Riprendendo così le parole del fondatore missionario beato
Paolo Manna, il quale «comprese molto bene che formare ed educare al mistero
della Chiesa e alla sua intrinseca vocazione missionaria è una finalità che
riguarda tutto il santo Popolo di Dio, nella varietà degli stati di vita e dei
ministeri», Francesco ha detto che «formare alla missione vescovi e sacerdoti
non significa ridurre la Pontificia Unione Missionaria ad una realtà clericale,
ma sostenere la gerarchia nel suo servizio alla missionarietà della Chiesa,
propria di tutti: fedeli e pastori, sposati e vergini consacrati, Chiesa universale
e Chiese particolari».
«Oggi quindi – ha aggiunto il Papa – la vostra
Unione missionaria ha bisogno di questo: mistica dei santi e dei martiri.

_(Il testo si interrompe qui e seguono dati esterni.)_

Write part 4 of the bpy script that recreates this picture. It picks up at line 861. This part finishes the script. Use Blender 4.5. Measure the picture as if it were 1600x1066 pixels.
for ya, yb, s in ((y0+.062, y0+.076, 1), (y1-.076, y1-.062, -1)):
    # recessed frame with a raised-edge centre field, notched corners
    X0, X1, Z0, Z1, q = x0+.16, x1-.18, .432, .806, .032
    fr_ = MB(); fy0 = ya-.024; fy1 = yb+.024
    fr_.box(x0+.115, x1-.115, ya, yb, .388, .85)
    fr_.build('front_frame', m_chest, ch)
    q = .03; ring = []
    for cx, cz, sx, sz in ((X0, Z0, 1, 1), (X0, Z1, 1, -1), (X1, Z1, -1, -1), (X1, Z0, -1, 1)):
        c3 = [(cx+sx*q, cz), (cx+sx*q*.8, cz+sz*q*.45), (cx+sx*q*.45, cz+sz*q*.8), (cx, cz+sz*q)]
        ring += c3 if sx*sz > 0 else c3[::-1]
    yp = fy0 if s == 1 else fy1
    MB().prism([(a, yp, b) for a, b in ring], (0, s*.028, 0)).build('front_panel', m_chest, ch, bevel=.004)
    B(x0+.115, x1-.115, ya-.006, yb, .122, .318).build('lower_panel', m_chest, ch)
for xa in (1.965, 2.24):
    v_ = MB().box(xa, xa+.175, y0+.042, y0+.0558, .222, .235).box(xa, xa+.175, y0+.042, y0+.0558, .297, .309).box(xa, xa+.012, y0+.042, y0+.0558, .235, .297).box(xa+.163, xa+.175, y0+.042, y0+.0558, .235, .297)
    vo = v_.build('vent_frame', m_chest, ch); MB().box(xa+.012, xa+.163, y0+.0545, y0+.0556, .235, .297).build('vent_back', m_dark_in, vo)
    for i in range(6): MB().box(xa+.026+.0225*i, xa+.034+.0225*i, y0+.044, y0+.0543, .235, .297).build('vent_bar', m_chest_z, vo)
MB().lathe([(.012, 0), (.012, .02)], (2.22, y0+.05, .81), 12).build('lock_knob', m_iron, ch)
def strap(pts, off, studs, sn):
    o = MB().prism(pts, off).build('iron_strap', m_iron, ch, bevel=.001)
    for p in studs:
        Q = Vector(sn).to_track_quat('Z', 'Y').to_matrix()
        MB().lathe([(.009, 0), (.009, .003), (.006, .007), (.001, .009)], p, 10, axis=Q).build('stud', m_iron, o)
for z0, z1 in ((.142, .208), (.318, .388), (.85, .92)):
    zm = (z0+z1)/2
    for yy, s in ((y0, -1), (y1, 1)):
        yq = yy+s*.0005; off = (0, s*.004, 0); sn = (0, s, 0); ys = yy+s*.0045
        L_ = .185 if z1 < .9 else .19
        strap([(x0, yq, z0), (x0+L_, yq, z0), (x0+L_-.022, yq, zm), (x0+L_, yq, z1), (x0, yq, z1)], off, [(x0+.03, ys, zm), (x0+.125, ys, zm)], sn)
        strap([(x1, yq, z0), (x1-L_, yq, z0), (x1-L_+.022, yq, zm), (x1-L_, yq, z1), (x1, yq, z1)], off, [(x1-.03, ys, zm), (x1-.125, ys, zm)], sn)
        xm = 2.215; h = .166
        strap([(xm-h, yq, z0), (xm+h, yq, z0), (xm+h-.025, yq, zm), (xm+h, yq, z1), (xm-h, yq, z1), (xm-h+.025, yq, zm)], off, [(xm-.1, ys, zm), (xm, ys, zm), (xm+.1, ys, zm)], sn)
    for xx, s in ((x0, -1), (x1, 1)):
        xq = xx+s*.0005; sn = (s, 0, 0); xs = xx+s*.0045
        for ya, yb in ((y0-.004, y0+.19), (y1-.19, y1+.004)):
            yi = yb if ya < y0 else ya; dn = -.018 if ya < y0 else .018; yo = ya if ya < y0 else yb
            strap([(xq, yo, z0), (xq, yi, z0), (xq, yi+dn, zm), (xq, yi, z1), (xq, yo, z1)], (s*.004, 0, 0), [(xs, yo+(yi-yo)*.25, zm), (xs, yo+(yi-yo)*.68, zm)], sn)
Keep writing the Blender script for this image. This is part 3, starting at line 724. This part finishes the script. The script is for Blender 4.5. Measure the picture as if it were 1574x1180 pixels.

E
questo è il generoso lavoro di formazione permanente alla missione che dovete
fare; che non è soltanto un corso intellettuale, ma inserito in questa ondata
di passione missionaria, di testimonianza martiriale». E ha perciò concluso
auspicando che la passione per Dio e per la missione della Chiesa porti
quest’opera «anche a ripensarsi nella docilità allo Spirito Santo, in vista di
una adeguata riforma delle sue modalità -–adeguata riforma, cioè conversione e
riforma – attuative e di un autentico rinnovamento per il bene della formazione
permanente alla missione di tutte le Chiese». Non è la prima volta che il Papa
si rivolge a questo organismo con energica chiarezza. Già lo scorso anno con
parole dure aveva messo in guardia dal rischio di trasformarsi in una Ong: «I
soldi aiutano ma possono diventare la rovina della missione! Una Chiesa che si
riduca all’efficientismo degli apparati di partito è già morta – aveva detto –
anche se le strutture e i programmi a favore dei chierici e degli auto-occupati
dovessero durare per secoli». È trascorso un altro anno e l’insistenza del Papa
a ribattere loro di nuovo su questo punto è la stessa.